┌─ Data extract

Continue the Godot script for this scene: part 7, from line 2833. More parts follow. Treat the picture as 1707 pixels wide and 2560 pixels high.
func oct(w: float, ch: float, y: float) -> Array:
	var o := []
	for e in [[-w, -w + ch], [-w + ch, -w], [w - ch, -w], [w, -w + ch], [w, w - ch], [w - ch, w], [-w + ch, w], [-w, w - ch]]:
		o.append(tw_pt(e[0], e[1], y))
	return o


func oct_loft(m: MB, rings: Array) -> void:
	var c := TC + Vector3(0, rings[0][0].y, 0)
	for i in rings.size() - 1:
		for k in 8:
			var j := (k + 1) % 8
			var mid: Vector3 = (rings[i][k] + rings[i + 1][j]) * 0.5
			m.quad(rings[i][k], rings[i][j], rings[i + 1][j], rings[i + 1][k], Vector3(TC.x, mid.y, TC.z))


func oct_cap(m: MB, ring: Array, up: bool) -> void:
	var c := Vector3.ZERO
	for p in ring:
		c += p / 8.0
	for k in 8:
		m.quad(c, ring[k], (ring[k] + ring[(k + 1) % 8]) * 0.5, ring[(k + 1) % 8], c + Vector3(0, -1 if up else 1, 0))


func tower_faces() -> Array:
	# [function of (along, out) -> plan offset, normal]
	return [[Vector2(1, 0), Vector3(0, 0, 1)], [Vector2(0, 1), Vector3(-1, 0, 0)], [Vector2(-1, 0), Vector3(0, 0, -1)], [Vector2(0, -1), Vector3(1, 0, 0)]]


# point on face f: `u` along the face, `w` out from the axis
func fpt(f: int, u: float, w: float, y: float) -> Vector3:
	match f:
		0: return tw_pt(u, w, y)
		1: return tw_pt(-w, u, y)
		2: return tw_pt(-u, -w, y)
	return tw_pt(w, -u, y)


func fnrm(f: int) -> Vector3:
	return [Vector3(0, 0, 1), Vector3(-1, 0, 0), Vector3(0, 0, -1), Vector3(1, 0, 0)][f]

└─

» **What the exercise asks**
Reproduce verbatim only this range: the first line of the material through the line that contains "m.quad(c, ring[k], (ring[k]", inclusive.

» **Complete answer**
Continue the Godot script for this scene: part 7, from line 2833. More parts follow. Treat the picture as 1707 pixels wide and 2560 pixels high.
func oct(w: float, ch: float, y: float) -> Array:
	var o := []
	for e in [[-w, -w + ch], [-w + ch, -w], [w - ch, -w], [w, -w + ch], [w, w - ch], [w - ch, w], [-w + ch, w], [-w, w - ch]]:
		o.append(tw_pt(e[0], e[1], y))
	return o


func oct_loft(m: MB, rings: Array) -> void:
	var c := TC + Vector3(0, rings[0][0].y, 0)
	for i in rings.size() - 1:
		for k in 8:
			var j := (k + 1) % 8
			var mid: Vector3 = (rings[i][k] + rings[i + 1][j]) * 0.5
			m.quad(rings[i][k], rings[i][j], rings[i + 1][j], rings[i + 1][k], Vector3(TC.x, mid.y, TC.z))


func oct_cap(m: MB, ring: Array, up: bool) -> void:
	var c := Vector3.ZERO
	for p in ring:
		c += p / 8.0
	for k in 8:
		m.quad(c, ring[k], (ring[k] + ring[(k + 1) % 8]) * 0.5, ring[(k + 1) % 8], c + Vector3(0, -1 if up else 1, 0))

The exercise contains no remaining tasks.